Tout théâtre est-il politique?

J’ai de la peine à croire que ce ne soit pas un art profondément engagé. Si ce n’est pas politique, c’est physique. Le fait d’aller sur scène est déjà politique, même si ça peut être tout à fait discutable. La sueur que l’on y met… Je crois assez à ça, qu’il y a un investissement, qu’il faut aller jusqu’au bout…  Il faut se trouver soi-même là-dedans.

Est-ce que le débat, aujourd’hui, est à la hauteur des enjeux?

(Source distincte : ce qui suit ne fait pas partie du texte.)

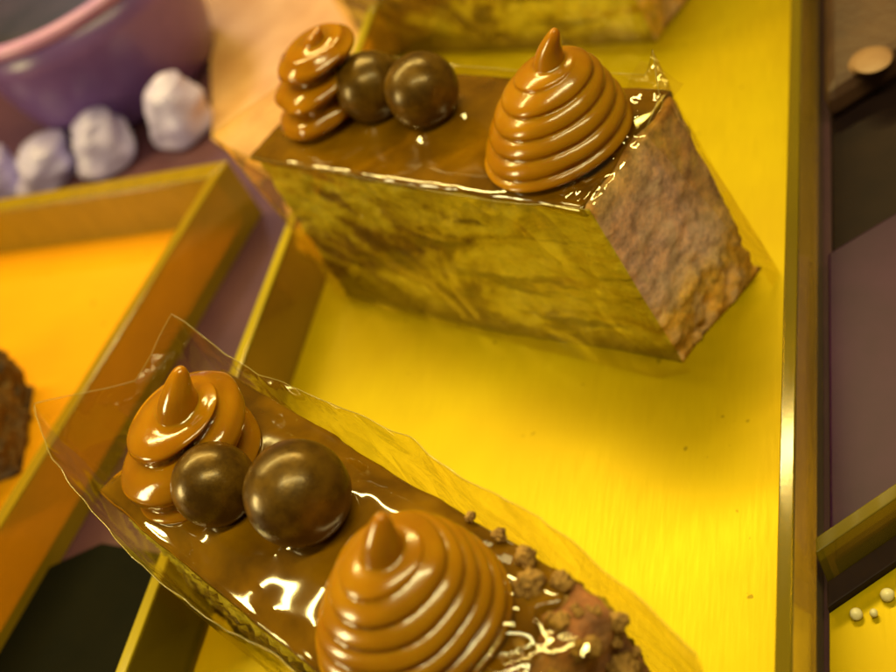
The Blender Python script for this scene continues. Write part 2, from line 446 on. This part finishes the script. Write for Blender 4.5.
def film(parent, pts, seed, closed=False, n_per=26, rows=26, bulge=.05, wr=.03):
    """ribbon of acetate: pts = (bottom x, y, z, top x, y, z) round the slice"""
    cols = []
    n = len(pts); last = n if closed else n-1
    def at(k): return pts[k % n] if closed else pts[max(0, min(n-1, k))]
    for k in range(last):
        for q in range(n_per):
            t = q/n_per; t2 = t
            p0, p1, p2, p3 = at(k-1), at(k), at(k+1), at(k+2)
            lin = [a+(b-a)*t for a, b in zip(p1, p2)]
            cr = [.5*((2*b)+(-a+c)*t+(2*a-5*b+4*c-d)*t*t+(-a+3*b-3*c+d)*t**3) for a, b, c, d in zip(p0, p1, p2, p3)]
            cols.append([.85*a+.15*b for a, b in zip(lin, cr)])
    if not closed: cols.append(list(pts[-1]))
    vs = []; fs = []
    for c in cols:
        b = Vector(c[:3]); t_ = Vector(c[3:])
        for r in range(rows+1):
            f = r/rows; p = b.lerp(t_, f)
            out = Vector((p.x*.25, p.y, 0)); out = out.normalized() if out.length else Vector((0, 1, 0))
            p = p + out*(bulge*sin(pi*f) + wr*(.25+f)*fr(p*.75+Vector((seed, 0, 0)), .9, 3) + wr*1.1*f*(abs(noise.noise(Vector((p.x*1.05+seed, p.y*1.05, p.z*.9))))-.2))
            p.z = max(p.z + 0.03*f**4*noise.noise(Vector((p.x*.8, p.y*.8, seed))), .012)
            vs.append(p)
    R1 = rows+1; m = len(cols)
    for k in range(m if closed else m-1):
        for r in range(rows):
            a = k*R1+r; b = ((k+1) % m)*R1+r
            fs.append((a, b, b+1, a+1))
    mi = [0]*len(fs)
    tops = [vs[k*R1+rows] for k in range(m)]                # the cut edge of the sheet has a little thickness
    e0 = len(vs); er = .006
    for k in range(m):
        a = tops[(k-1) % m if closed else max(0, k-1)]; b = tops[(k+1) % m if closed else min(m-1, k+1)]
        d = (b-a); d = d.normalized() if d.length else Vector((1, 0, 0))
        u_ = d.orthogonal().normalized(); v_ = d.cross(u_)
        for q in range(5): vs.append(tops[k]+er*(cos(2*pi*q/5)*u_+sin(2*pi*q/5)*v_))
    for k in range(m if closed else m-1):
        for q in range(5):
            a = e0+k*5; b = e0+((k+1) % m)*5
            fs.append((a+q, a+(q+1) % 5, b+(q+1) % 5, b+q)); mi.append(1)
    return link('film_wrap', vs, fs, [M_film, M_filmedge], parent, True, mi)

def film_sheet(parent, x0, x1, y0, y1, zf, seed, amp=.10):
    nx, ny = 26, 70; vs = []; fs = []
    for i in range(nx+1):
        for j in range(ny+1):
            f = i/nx; y = y0+(y1-y0)*j/ny; x = x0+(x1-x0)*f + .10*noise.noise(Vector((y*1.3, seed, 0)))*(1-f)
            z = zf(f, j/ny) + amp*sin(pi*min(1, f*1.05))*(abs(noise.noise(Vector((x*2.1+seed, y*1.5, 0))))*2-.4) + .03*abs(noise.noise(Vector((x*5, y*4, seed))))
            vs.append((x, y, z))
    for i in range(nx):
        for j in range(ny):
            a = i*(ny+1)+j; fs.append((a, a+ny+1, a+ny+2, a+1))
    return link('film_flap', vs, fs, M_film, parent)

GRP = 'caramel topped cake slices'
HT = 4.05
# ------------------------------------------------------------------ middle slice
t = empty('cake_slice', (1.508, 1.212, .004), -.455, 'whole caramel slice in the middle, its pinkish crumb end and yellowish long side showing', 'cake', GRP)
L, D = 8.4, 2.8
cake_body(L, D, HT, t, 1.0, .45)
glaze(L+.04, D+.04, HT, t, 1.0, [(2.75, -.1, 1.2, .06), (-3.0, -.35, .7, .06), (-1.6, .12, .5, .07), (-.24, .12, .55, .08)], .012, eh=.035)
swirl(t, 2.78, -.15, HT+.12, 1.30, 2.20, 5.2, (.62, .25), .10, M_swirl, 1, .72, .50, .165, (.12, .0))
swirl(t, -3.0, -.34, HT+.10, .74, 1.95, 3.0, (.74, .42), .40, M_swirl_soft, 2, .88, .10, .24, (.06, .05), .10, .0, .12)
ball(t, -1.60, .12, HT+.12+.60, .67, 1); ball(t, -.24, .12, HT+.14+.62, .68, 2)
film(t, [(4.62, -1.22, .0, 4.28, -1.48, 4.12), (4.1, -1.50, 0, 4.0, -1.49, 4.14), (2, -1.53, 0, 2, -1.49, 3.98), (-1.5, -1.53, 0, -1.5, -1.49, 4.05), (-4.25, -1.50, 0, -4.25, -1.48, 4.12),
         (-4.75, -.9, .3, -4.95, -1.5, 4.6), (-4.36, .9, 0, -4.45, .9, 4.4), (-4.2, 1.50, 0, -4.2, 1.5, 4.35), (0, 1.52, 0, 0, 1.5, 4.2), (3.6, 1.52, 0, 3.6, 1.5, 4.3),
         (4.4, 1.52, 0, 4.05, 1.40, 4.95), (5.05, 1.35, 0, 4.36, .85, 4.5), (5.08, 1.0, 0, 4.34, .25, 4.22)], 3)

film_sheet(t, 3.75, 4.42, -1.46, 1.42, lambda f, g: HT+.20+.34*g**2*(1-f)+.10*(1-f), 4)

# ------------------------------------------------------------------ front slice
t = empty('cake_slice', (1.38, -7.76, .004), -.6005, 'nearest caramel slice, dark glaze, loose crumpled film, cut off by the lower edge', 'cake', GRP)
L, D = 8.9, 2.72
cake_body(L, D, HT, t, 2.0, .2, crumb=1.7, mats=[M_side, M_cut_wet])
glaze(L+.04, D+.04, HT, t, 2.0, [(2.4, -.2, 1.25, .05), (-3.0, -.2, .9, .05), (-1.6, -.3, .5, .07), (-.05, .2, .62, .08)], .10, trim=.42)
swirl(t, 2.45, -.22, HT+.12, 1.30, 2.10, 6.0, (.34, .30), .105, M_swirl, 5, .74, .50, .17, (.0, .1), .05, .4)
swirl(t, -3.02, -.22, HT+.10, 1.06, 1.9, 1.7, (.55, .55), .30, M_swirl_soft, 7, .66, .26, .27, (.0, .12), .06, .55)
ball(t, -1.62, -.36, HT+.12+.58, .62, 3); ball(t, -.05, .18, HT+.14+.68, .74, 4)
crumbs(t, [(3.45, 1.0, HT+.14, .18), (3.1, 1.28, HT+.12, .13), (3.75, 1.25, HT+.1, .12), (4.1, .8, HT+.06, .11), (4.3, 1.2, HT-.1, .13), (2.5, 1.36, HT+.08, .09),
           (1.9, 1.38, HT+.06, .07), (4.45, .2, HT-.05, .12), (4.5, -.5, HT-.1, .12), (4.55, 1.0, 3.2, .2), (4.55, .3, 2.6, .22)])
random.seed(11)
crumbs(t, [(random.uniform(3.7, 4.5), random.uniform(-1.2, 1.25), HT+random.uniform(-.04, .06), random.choice((.04, .05, .07, .10))) for _ in range(44)])
crumbs(t, [(4.5+random.uniform(-.05, .12), random.uniform(-1.2, 1.3), random.uniform(2.6, HT), random.choice((.06, .08, .11))) for _ in range(26)])
film(t, [(5.0, -1.3, .0, 4.9, -1.4, 4.2), (4.4, -1.55, 0, 4.4, -1.6, 4.4), (1.2, -1.5, 0, 1.2, -1.62, 4.35), (-.3, -1.5, 0, -.3, -1.75, 4.25), (-2.1, -1.48, 0, -2.1, -1.85, 4.45),
         (-4.5, -1.46, 0, -5.0, -1.55, 4.75), (-4.85, -1.0, 0, -6.15, -1.05, 5.0), (-4.6, .0, 0, -5.3, .3, 4.5), (-4.7, 1.2, 0, -5.35, 1.5, 4.95), (-4.2, 1.46, 0, -4.2, 1.5, 4.55),
         (-3.2, 1.46, 0, -3.2, 1.5, 4.5), (-1.4, 1.48, 0, -1.4, 1.62, 4.62), (.2, 1.46, 0, .3, 1.80, 4.45), (1.5, 1.46, 0, 1.5, 1.68, 4.45), (2.9, 1.46, 0, 2.95, 1.74, 4.35), (4.4, 1.48, 0, 4.6, 1.62, 4.1), (5.2, 1.2, 0, 5.5, 1.5, 3.6)], 11, wr=.045)

film_sheet(t, 3.35, 4.75, -1.50, .75, lambda f, g: HT+.30-.10*f, 8, .14)

# ------------------------------------------------------------------ back slice
t = empty('cake_slice', (-.10, 11.05, .004), -.35, 'blurred caramel slice farthest from the viewer, cut off by the upper edge', 'cake', GRP)
L, D = 8.6, 2.8
cake_body(L, D, HT, t, 3.0, .3, res=.11)
glaze(L+.04, D+.04, HT, t, 3.0, [(2.7, 0, 1.2, .05), (-3, 0, .7, .05)], .06, .09)
swirl(t, 2.7, -.1, HT+.12, 1.2, 2.2, 5.4, (.4, .25), .16, M_swirl, 9, .80, .72, .15, (.2, .05))
swirl(t, -3.1, -.1, HT+.10, .7, 1.9, 3.1, (.5, .4), .30, M_swirl_soft, 10, .86, .45, .22, (.15, .1))
ball(t, -1.7, .03, HT+.12+.56, .60, 5); ball(t, -.24, .12, HT+.14+.62, .68, 6)
film(t, [(4.9, -1.3, .0, 4.5, -1.36, 4.1), (4.4, -1.6, .0, 4.35, -1.48, 4.12), (0, -1.53, 0, 0, -1.49, 4.15), (-4.3, -1.5, 0, -4.3, -1.48, 4.3), (-4.7, -.6, 0, -4.8, -.8, 4.5), (-4.3, 1.5, 0, -4.3, 1.5, 4.4), (0, 1.52, 0, 0, 1.5, 4.2), (4.4, 1.52, 0, 4.4, 1.5, 4.6)], 21)

# ------------------------------------------------------------------ cake in the amber tray
bm = bmesh.new(); bmesh.ops.create_cube(bm, size=1); bmesh.ops.subdivide_edges(bm, edges=bm.edges, cuts=40, use_grid_fill=True)
for v in bm.verts:
    v.co = Vector((v.co.x*5.2, v.co.y*2.9, (v.co.z+.5)*2.6))
bm.normal_update()
for v in bm.verts:
    if v.co.z > .02: v.co += v.normal*(.22*fr(v.co*1.2)+.10*fr(v.co*3.4, .6))
ck = from_bm('dark_cake', bm, M_darkcake, None, True)
ck.location = Vector((-13.0, -1.6, .004))*S; ck.rotation_euler = (0, 0, .35)
tag(ck, 'dark crumbly brown cake in the amber tray, cut off by the left edge', 'cake')

# ------------------------------------------------------------------ things on the shelf behind and beside
def lathe(name, prof, mat, parent=None, seg=64, caps=True):
    vs = []; fs = []
    for r, z in prof:
        for j in range(seg): vs.append((r*cos(2*pi*j/seg), r*sin(2*pi*j/seg), z))
    for i in range(len(prof)-1):
        for j in range(seg):
            a = i*seg+j; b = i*seg+(j+1) % seg; fs.append((a, b, b+seg, a+seg))
    if caps: fs.append(tuple(range(seg))[::-1]); fs.append(tuple((len(prof)-1)*seg+j for j in range(seg)))
    return link(name, vs, fs, mat, parent)
t = empty('dessert_cup', (-13.6, 13.6, -.295), 0, 'large purple cup with pink rim and dark filling, in the upper left corner', 'cup')
lathe('cup_body', [(2.6, 0), (2.9, .3), (3.3, 1.6), (3.6, 3), (3.75, 3.8)], M_purple, t)
lathe('cup_rim', [(3.35, 3.81), (3.7, 3.81), (3.9, 4.0), (3.85, 4.2), (3.6, 4.25), (3.4, 4.15), (3.35, 3.81)], M_pink, t, caps=False)
lathe('filling', [(3.32, 3.4), (3.3, 3.82), (2.4, 3.9), (.6, 3.94)], M_darkfill, t)

def kiss(x, y, r, h, label, seed):
    k = swirl(None, 0, 0, 0, r, h, 1, (.25, .1), .03, M_lav, seed, .9, .36, .40, wob=.28)
    k.name = 'cream_kiss'; k.location = (x*S, y*S, -.295*S)
    tag(k, label, 'cream kiss', 'pale cream kisses on the shelf behind the amber tray')
kiss(-12.9, 9.7, .85, 1.7, 'bluish white cream kiss in front of the purple cup, behind the amber tray wall', 31)
kiss(-15.1, 9.7, .95, 1.3, 'pale cream kiss second from the left edge behind the amber tray', 32)
kiss(-10.4, 10.2, .80, 1.9, 'pale bluish cream kiss at the left margin of the peach card', 33)
kiss(-16.9, 9.6, .8, 1.5, 'greyish cream kiss at the left edge of the picture behind the amber tray', 34)

def board(name, pts, z0, z1, mat, label, cat):
    cx = sum(p[0] for p in pts)/len(pts); cy = sum(p[1] for p in pts)/len(pts)
    o = slab(name, [(x-cx, y-cy) for x, y in pts], 0, z1-z0, mat, None, .05)
    o.location = (cx*S, cy*S, z0*S)
    return tag(o, label, cat)
board('peach_card', [(-17.5, 24), (-4, 22), (-4, 3.2), (-4.9, 3.9), (-6.1, 6.6), (-9.2, 9.4), (-11.0, 14.2)], -.295, -.15, M_peach, 'pale peach card lying on the shelf behind the amber tray', 'card')
board('black_slab', [(-8.85, -4.9), (-7.0, -4.15), (-3.95, -4.9), (-3.95, -15), (-8.8, -15)], -.295, -.10, M_blackslab, 'nearly black slab lying between the amber tray and the yellow tray', 'board')  # flat near-black slab covering the shelf between the trays
board('mauve_board', [(7.5, .4), (16, 5.65), rt(10, .7), on_x(.7, 7.5)], -.295, .1, M_mauveboard, 'glossy mauve board on the shelf right of the yellow tray', 'board')
o = board('shade_slab', [(7.5, .5), (16, 5.75), (16, 16), (7.5, 16)], -.295, -.2, M_trim_shade, 'dark plum slab put in for the shaded shelf beyond the mauve board at the right', 'board')  # dark slab added for the shade on the shelf here
t = empty('brown_cake', (9.0, 8.0, -.195), 0, 'blurred brown coated cake with a peach highlight blob at the upper right', 'cake')
slab('cake_coat', [(-1.48, -3.7), (2.4, -1.0), (2.2, 4.5), (-1.48, 4.5)], 0, .8, M_brown, t, .25)
k = swirl(t, -.62, -2.75, .70, .42, .26, 1, (.2, -.5), .02, M_brown, 41, .9, .4, .5)  # peach lump that models the highlight on the brown cake
k['label'] = 'peach blob shaped as a highlight'; k.data.materials.clear(); k.data.materials.append(m_plain('dull peach highlight', (.34, .19, .10), (.24, .12, .06), .5, .6)); k.name = 'highlight_blob'

random.seed(5)
for k, (x, y, lab) in enumerate([(7.86, -7.0, 'pearl sugar grain in the small yellow tray, nearest its plum wall'), (8.3, -6.72, 'pearl sugar grain in the small yellow tray, closest to the right edge of the picture'),
                             (8.1, -7.0, 'pearl sugar grain between the others in the small yellow tray')]):
    bm = bmesh.new(); bmesh.ops.create_icosphere(bm, subdivisions=3, radius=(.09, .10, .06)[k])
    for v in bm.verts: v.co *= 1+.15*noise.noise(v.co*9+Vector((k, 0, 0)))
    p = from_bm('pearl_sugar', bm, M_pearl, None, True); p.location = (x*S, y*S, .07*S)
    tag(p, lab, 'sugar pearl', 'pearl sugar grains in the small yellow tray')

Je pense qu’il a longtemps existé par le biais d’une idéologie. Le marxisme, le communisme… il y avait une dialectique importante là autour. Maintenant, ça va peut-être passer par autre chose. Mais c’est vrai que ce n’est pas tellement prégnant. Il y avait une génération, avec notamment André Steiger…. Peut-être que quelque chose de cette période théorique a fatigué une autre génération. Nous, nous sommes la génération X, celle d’un entre deux. Nous avons subi les grandes théories d’un côté et maintenant nous subissons autre chose, qui relève plus du dogme, de l’autre. Là, je me sens un peu, entre guillemet, libéré de ça, du moins à l’intérieur de ma boite crânienne. Après, il y a assez l’envie de re-théoriser ça, d’appeler un chat un chat : pourquoi on fait ça, pour qui, comment on le paye ? Est-ce qu’on va au théâtre ou regarder Netflix ? Là je relisais un vieux bougre, Léon Bloy, caractériel mais néanmoins touchant, dans la même constellation que Péguy: c’est intéressant, un peu terrien, il y a quelque chose de presque rassurant, de nourrissant en tout cas. Parce qu’à un moment il écrit à propos de l’enthousiasme que c’est “une rage de vie supérieure et un divin mécontentement des conditions inflexibles de la vie normale”. Et j’aime comme il en parle, parce que l’enthousiasme, c’est essentiel.